そこで当時の国王ルイ16世はテュルゴーを財務長官に任命し、財政改革を行おうとした。 第三身分からはすでにこれ以上増税しようがないほどの税を徴収していたので、テュルゴーは聖職層と貴族階級の特権を制限して財政改革を行おうとした。 しかし貴族達は猛反発し、テュルゴーは十分な改革を行えないまま財務長官を辞任する。
ルイ16世は次にネッケルを財務長官に任命した。 ネッケルも免税特権の廃止によって財政の改善を図ったが、特権身分の反対にあい挫折した。

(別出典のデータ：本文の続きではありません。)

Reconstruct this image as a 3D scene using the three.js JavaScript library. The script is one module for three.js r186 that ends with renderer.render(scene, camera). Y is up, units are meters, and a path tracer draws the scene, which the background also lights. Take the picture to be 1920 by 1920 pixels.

パリ高等法院(Parlement de Paris)は、全国三部会のみが課税の賛否を決める権利があると主張して、第三身分の広い範囲から支持を受けた。 国王は1788年7月に全国三部会(Etats generaux, 各身分の代表から構成される身分制議会)の開催を約束した。 翌1789年に各地で選挙が行われて議員が選出され、5月5日、ヴェルサイユで開会式が行われた。 国王は三部会を主導しての問題解決を目論んでいた。 しかし重税に苦しむ第三身分の鬱積はすでに頂点に達しており、複雑化・多様化した国内事情ゆえ、従来の身分制では問題を解決できなかった。
三部会が始まるとすぐに議決方法で議論が紛糾した。 特権階級である第一、第二身分はほぼ同じ意見を持っており、各身分に1票とする方法を主張した(第一・二身分1+1:第三身分1)。 これに対し第三身分は議員1人に1票を主張した。 第三身分の議員の人数が最も多いからである(一説に、第一・二身分308+290:第三身分594。 このままでは第三身分のほうが若干少ないが、第一・二身分の中にはラファイエットのように第三身分に味方する者もいた)。 議決方法をめぐる討議は40日間も堂々巡りを続けた。